There was a collective round of “yesses” heard along with gasps as the multitalented “queer girl from the South Side” was recognized for her amazing work on the just as amazing “Master of None” Sunday night at the Emmys.

Lena Waithe. Actress. Producer. Screenwriter. Winner. And South Side made history as she became the first African American female writer to win an Emmy for Outstanding Writing on a Comedy Series for the popular “Master of None.”

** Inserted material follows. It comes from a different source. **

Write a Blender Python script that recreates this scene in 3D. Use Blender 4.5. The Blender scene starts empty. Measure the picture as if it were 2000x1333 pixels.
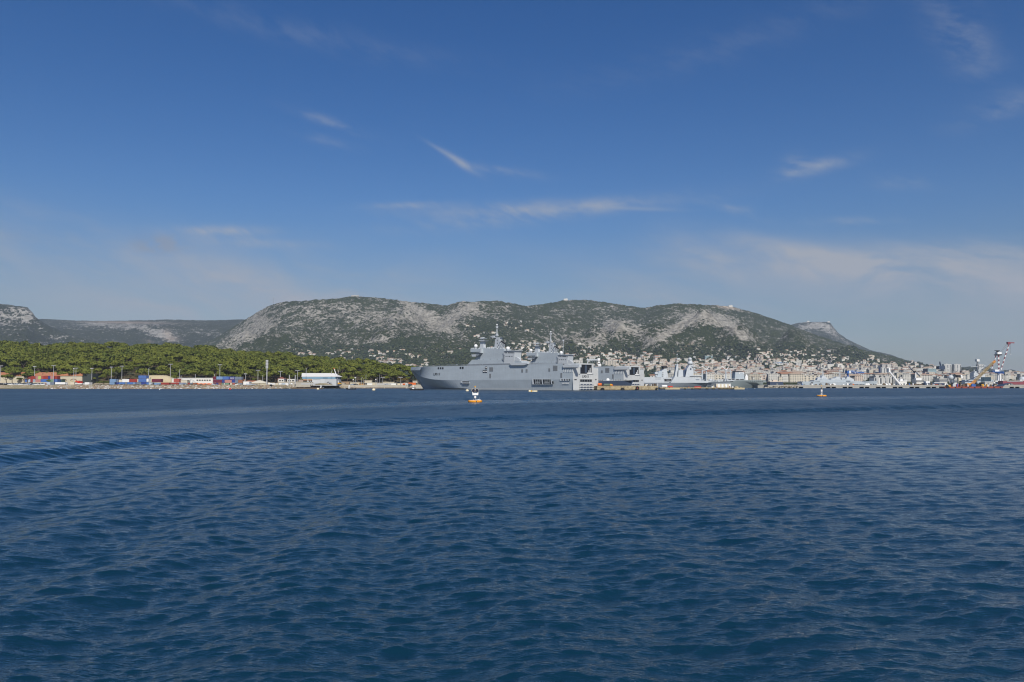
import bpy, bmesh, math, random
import numpy as np
from mathutils import Vector, Matrix
random.seed(7); rng = np.random.default_rng(11)
SC = bpy.context.scene
COL = SC.collection
PI = math.pi
DENOISE = True
# ---------------------------------------------------------------- camera, light, exposure
F = 1570.0; HY = 749.0; CH = 5.6            # focal length in pixels of the 2000 px photo, eye-level row, eye height
PITCH = math.atan((HY - 666.5) / F)
cam = bpy.data.cameras.new('camera'); cam.sensor_width = 36; cam.lens = 36 * F / 2000
cam.clip_start = 0.5; cam.clip_end = 60000
camo = bpy.data.objects.new('camera', cam); COL.objects.link(camo)
camo.location = (0, 0, CH); camo.rotation_euler = (PI/2 + PITCH, 0, 0); SC.camera = camo
SUN_EL = math.radians(41); SUN_AZ = math.radians(166)      # azimuth clockwise from +Y
sd = Vector((math.sin(SUN_AZ)*math.cos(SUN_EL), math.cos(SUN_AZ)*math.cos(SUN_EL), math.sin(SUN_EL)))
sl = bpy.data.lights.new('sun', 'SUN'); sl.energy = 4.7; sl.angle = math.radians(0.53); sl.color = (1, .95, .88)
so = bpy.data.objects.new('sun', sl); COL.objects.link(so); so.rotation_euler = sd.to_track_quat('Z', 'Y').to_euler()
SC.view_settings.view_transform = 'Standard'; SC.view_settings.look = 'None'
SC.view_settings.exposure = 0.0; SC.view_settings.gamma = 1; SC.view_settings.use_curve_mapping = False
SC.cycles.use_denoising = DENOISE; SC.cycles.volume_bounces = 0; SC.cycles.sample_clamp_indirect = 4; SC.cycles.filter_width = 1.15; SC.cycles.max_bounces = 6
SC.cycles.diffuse_bounces = 2; SC.cycles.glossy_bounces = 3; SC.cycles.transparent_max_bounces = 8

# ---------------------------------------------------------------- shader expression helper
class E:
    """wraps a float socket so that maths on it adds Math nodes"""
    def __init__(s, nt, sock): s.nt = nt; s.s = sock
    def m(s, op, *o):
        n = s.nt.nodes.new('ShaderNodeMath'); n.operation = op
        for i, v in enumerate((s,) + o):
            if isinstance(v, E): s.nt.links.new(v.s, n.inputs[i])
            else: n.inputs[i].default_value = v
        return E(s.nt, n.outputs[0])
    def __add__(s, o): return s.m('ADD', o)
    __radd__ = __add__
    def __sub__(s, o): return s.m('SUBTRACT', o)
    def __rsub__(s, o): return (s * -1) + o
    def __mul__(s, o): return s.m('MULTIPLY', o)
    __rmul__ = __mul__
    def __truediv__(s, o): return s.m('DIVIDE', o)
    def clamp(s): r = s.m('ADD', 0.0); r.s.node.use_clamp = True; return r
    def ss(s, a, b):
        n = s.nt.nodes.new('ShaderNodeMapRange'); n.interpolation_type = 'SMOOTHSTEP'
        s.nt.links.new(s.s, n.inputs[0]); n.inputs[1].default_value = a; n.inputs[2].default_value = b
        return E(s.nt, n.outputs[0])
class NT:
    def __init__(s, nt): s.nt = nt; s.nodes = nt.nodes
    def new(s, t, **k):
        n = s.nodes.new(t)
        for a, v in k.items(): setattr(n, a, v)
        return n
    def link(s, a, b): s.nt.links.new(a.s if isinstance(a, E) else a, b)
    def sep(s, v):
        n = s.new('ShaderNodeSeparateXYZ'); s.link(v, n.inputs[0]); return [E(s.nt, o) for o in n.outputs]
    def comb(s, *c):
        n = s.new('ShaderNodeCombineXYZ')
        for i, v in enumerate(c):
            if isinstance(v, E): s.link(v, n.inputs[i])
            else: n.inputs[i].default_value = v
        return n.outputs[0]
    def noise(s, vec, scale, detail=3, rough=.55, dist=0, col=False, lac=2.0):
        n = s.new('ShaderNodeTexNoise'); s.link(vec, n.inputs['Vector'])
        for k, v in (('Scale', scale), ('Detail', detail), ('Roughness', rough), ('Distortion', dist), ('Lacunarity', lac)): n.inputs[k].default_value = v
        return n.outputs['Color'] if col else E(s.nt, n.outputs[0])
    def mix(s, f, a, b, bt='MIX'):
        n = s.new('ShaderNodeMix', data_type='RGBA', blend_type=bt)
        for i, v in ((0, f), (6, a), (7, b)):
            if isinstance(v, (tuple, list)): n.inputs[i].default_value = tuple(v) + (1,) * (4 - len(v))
            elif isinstance(v, (int, float)): n.inputs[i].default_value = v
            else: s.link(v, n.inputs[i])
        return n.outputs[2]
    def attr(s, name):
        n = s.new('ShaderNodeAttribute'); n.attribute_name = name; return E(s.nt, n.outputs['Fac'])
    def pos(s):
        return s.new('ShaderNodeNewGeometry').outputs['Position']
    def obj(s): return s.new('ShaderNodeTexCoord').outputs['Object']
    def bump(s, h, strength=.5, dist=.1):
        n = s.new('ShaderNodeBump'); n.inputs['Strength'].default_value = strength; n.inputs['Distance'].default_value = dist
        s.link(h, n.inputs['Height']); return n.outputs[0]
def material(name, fn=None, col=(.5, .5, .5), rough=.7, metal=0.0, spec=.35):
    m = bpy.data.materials.new(name); m.use_nodes = True; t = NT(m.node_tree)
    b = m.node_tree.nodes['Principled BSDF']
    b.inputs['Base Color'].default_value = (*col, 1); b.inputs['Roughness'].default_value = rough
    b.inputs['Metallic'].default_value = metal; b.inputs['Specular IOR Level'].default_value = spec
    if fn: fn(t, b)
    return m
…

Take that Veep and Modern Family!

Waithe and partner, creator Aziz Ansari, shared the writing award for an episode of “Master of None” titled “Thanksgiving,” in which her character, Denise, discovers her sexuality and comes out to her friends and family. It was a heavily autobiographical episode for Waithe, who wrote it with Ansari in a London hotel room in two days.

In her touching acceptance speech, in which Ansari graciously remained silent, the Columbia College graduate addressed her LGBTQIA peers.

“… And last but certainly not least, my LGBTQIA family. I see each and every one of you,” Waithe said. “Every day when you walk out the door and put on your imaginary cape, go out there and conquer the world, because the world would not be as beautiful as it is if we weren’t in it.”

The letters LGBTQIA refer to lesbian, gay, bisexual, transgender, queer or questioning, intersex, and asexual or allied.

She also added, “Thank you for embracing a little Indian boy from South Carolina and a little queer black girl from the South Side of Chicago. We appreciate it more than you could ever know.”

Writers Guild West Committee of Black Writers Co-chair (she shares with Lena) and Chicago “West Sider,” Michelle Amor, had this say about Waithe’s win, “This was definitely a win for everyone. Before the awards, I sent Lena a text message wishing her good luck. She answered back, ‘… it’s a victory no matter what.”

Michelle Amor

Amor added, “I still had this feeling I saw it coming. Once you work in these type of places (WGA, Networks) I got a sense of how things could go. And when you look at the category, you say, ‘Why not?’ The episode was powerful, which is why it should have won. It’s a show that’s popular. You look at it and say, ‘hmm.’ I thought it’s real competition was being up against ‘Atlanta.’ I’m sure Donald Glover not’s complaining.”

When asked what Waithe’s (and Donald Glover) big Emmy night could mean for other writers of color and in the LGBTQIA community, Amor said, “I hope this gives us more credibility. Our committee’s ongoing mission is to dispel the notion that there is a lack of talented Black writers out there.”

Currently, Waithe is working on “The Chi,” a 10-episode Showtime drama series about life on the South Side. Chicago rapper Common is among its producers. The series debuts in 2018.

“The Chi” has been filming for most of the summer. On Monday, they were working on the final episode of Season One.

Our founder, Ruth Ratny, always took personal pride when someone from Chicago succeeded. Whether it was John Hughes, Common or Shonda Rhimes, Ruth was right there pumping her fist in celebration. That ideology does not stop with her passing. We are very proud of Lena as a writer, creator and artist.